→ SUPPLIED DATA
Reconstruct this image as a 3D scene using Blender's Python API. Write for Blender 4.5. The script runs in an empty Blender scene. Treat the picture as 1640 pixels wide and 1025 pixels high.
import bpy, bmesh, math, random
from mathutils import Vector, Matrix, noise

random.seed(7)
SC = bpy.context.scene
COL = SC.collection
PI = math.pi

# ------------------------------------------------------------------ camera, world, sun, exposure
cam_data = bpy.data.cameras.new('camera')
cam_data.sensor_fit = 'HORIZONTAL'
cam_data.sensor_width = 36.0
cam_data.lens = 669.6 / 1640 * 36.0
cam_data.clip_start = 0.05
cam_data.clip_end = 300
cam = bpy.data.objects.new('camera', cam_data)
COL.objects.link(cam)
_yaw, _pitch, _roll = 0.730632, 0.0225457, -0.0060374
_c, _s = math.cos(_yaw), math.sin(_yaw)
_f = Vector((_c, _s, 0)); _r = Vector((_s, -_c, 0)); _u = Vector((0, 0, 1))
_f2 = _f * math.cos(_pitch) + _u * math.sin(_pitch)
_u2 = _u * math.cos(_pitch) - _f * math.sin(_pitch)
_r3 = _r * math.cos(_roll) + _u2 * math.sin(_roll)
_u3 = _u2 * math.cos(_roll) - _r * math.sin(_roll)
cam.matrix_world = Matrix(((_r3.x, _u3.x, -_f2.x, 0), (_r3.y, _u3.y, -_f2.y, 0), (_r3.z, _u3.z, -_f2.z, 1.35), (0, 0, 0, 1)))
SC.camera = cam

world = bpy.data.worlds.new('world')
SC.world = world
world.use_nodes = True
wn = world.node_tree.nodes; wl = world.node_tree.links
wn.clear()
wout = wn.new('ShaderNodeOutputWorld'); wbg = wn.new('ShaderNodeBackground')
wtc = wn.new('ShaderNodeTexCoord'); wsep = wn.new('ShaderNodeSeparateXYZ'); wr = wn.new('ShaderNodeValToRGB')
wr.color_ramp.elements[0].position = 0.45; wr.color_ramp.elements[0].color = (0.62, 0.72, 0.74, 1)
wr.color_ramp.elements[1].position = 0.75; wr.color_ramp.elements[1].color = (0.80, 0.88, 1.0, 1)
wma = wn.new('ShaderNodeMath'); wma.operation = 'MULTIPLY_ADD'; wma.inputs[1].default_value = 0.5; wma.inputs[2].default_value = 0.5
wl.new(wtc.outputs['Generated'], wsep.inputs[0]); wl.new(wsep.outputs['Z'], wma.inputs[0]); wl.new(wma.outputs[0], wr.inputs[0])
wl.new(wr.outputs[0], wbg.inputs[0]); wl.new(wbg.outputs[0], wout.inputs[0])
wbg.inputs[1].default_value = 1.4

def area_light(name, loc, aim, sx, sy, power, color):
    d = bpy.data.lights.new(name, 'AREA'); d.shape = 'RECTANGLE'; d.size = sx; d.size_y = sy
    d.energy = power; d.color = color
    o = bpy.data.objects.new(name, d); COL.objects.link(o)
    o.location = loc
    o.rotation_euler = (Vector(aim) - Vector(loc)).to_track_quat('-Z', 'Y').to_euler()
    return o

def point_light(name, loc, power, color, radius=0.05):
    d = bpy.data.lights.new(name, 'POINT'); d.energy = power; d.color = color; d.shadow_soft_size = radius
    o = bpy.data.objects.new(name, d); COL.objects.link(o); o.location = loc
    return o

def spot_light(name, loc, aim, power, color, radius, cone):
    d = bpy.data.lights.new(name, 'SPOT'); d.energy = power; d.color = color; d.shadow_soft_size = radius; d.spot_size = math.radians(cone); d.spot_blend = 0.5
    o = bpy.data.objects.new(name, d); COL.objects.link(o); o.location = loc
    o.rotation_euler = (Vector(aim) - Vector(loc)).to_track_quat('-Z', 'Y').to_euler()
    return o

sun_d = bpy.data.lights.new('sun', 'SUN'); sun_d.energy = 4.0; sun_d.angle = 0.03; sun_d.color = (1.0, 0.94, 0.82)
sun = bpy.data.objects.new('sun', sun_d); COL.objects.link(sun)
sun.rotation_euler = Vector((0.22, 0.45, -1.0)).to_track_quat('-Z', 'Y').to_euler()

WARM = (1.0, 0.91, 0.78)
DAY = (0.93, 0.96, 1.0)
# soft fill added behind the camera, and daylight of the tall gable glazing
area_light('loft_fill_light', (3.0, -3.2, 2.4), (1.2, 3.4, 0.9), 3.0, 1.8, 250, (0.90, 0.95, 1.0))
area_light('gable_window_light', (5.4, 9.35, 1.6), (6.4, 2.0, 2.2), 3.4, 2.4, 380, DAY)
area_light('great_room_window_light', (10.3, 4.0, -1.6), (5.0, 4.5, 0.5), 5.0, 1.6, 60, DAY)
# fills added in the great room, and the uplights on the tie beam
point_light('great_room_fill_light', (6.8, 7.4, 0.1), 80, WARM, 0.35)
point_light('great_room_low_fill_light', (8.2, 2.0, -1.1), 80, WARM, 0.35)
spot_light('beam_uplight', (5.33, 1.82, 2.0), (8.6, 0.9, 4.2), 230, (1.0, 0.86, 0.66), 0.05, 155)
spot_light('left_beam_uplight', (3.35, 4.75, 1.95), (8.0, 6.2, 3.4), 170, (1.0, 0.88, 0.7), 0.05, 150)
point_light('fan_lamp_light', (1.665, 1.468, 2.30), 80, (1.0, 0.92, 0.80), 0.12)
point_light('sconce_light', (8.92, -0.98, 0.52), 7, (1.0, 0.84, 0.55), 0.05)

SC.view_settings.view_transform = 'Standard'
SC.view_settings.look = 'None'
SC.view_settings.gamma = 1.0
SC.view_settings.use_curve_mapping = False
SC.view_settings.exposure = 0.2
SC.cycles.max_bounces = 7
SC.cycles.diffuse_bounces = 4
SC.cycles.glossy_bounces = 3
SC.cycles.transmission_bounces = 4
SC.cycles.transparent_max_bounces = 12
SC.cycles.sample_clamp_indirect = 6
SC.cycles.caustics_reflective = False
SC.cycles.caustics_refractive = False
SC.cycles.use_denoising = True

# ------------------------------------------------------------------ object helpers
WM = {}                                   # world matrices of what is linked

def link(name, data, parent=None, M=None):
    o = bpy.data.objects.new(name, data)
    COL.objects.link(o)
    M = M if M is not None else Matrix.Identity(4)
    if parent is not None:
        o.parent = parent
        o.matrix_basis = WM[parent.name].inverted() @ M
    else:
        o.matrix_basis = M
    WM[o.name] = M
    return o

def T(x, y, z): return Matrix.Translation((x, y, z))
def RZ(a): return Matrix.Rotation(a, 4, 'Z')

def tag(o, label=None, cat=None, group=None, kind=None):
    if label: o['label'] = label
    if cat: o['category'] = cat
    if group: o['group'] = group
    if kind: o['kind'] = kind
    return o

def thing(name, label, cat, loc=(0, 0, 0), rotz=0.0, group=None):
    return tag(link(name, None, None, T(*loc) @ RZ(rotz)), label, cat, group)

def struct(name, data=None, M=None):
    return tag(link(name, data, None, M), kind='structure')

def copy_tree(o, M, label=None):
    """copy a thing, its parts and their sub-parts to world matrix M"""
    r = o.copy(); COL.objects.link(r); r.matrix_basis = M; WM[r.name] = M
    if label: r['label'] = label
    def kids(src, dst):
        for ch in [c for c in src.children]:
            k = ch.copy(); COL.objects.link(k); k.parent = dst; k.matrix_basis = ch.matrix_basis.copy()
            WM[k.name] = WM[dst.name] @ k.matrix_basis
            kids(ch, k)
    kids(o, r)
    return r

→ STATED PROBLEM
Print the listing above from its first line through the line with "PI = math.pi", and stop there.

→ OUTPUT FOR THIS TASK
Reconstruct this image as a 3D scene using Blender's Python API. Write for Blender 4.5. The script runs in an empty Blender scene. Treat the picture as 1640 pixels wide and 1025 pixels high.
import bpy, bmesh, math, random
from mathutils import Vector, Matrix, noise

random.seed(7)
SC = bpy.context.scene
COL = SC.collection
PI = math.pi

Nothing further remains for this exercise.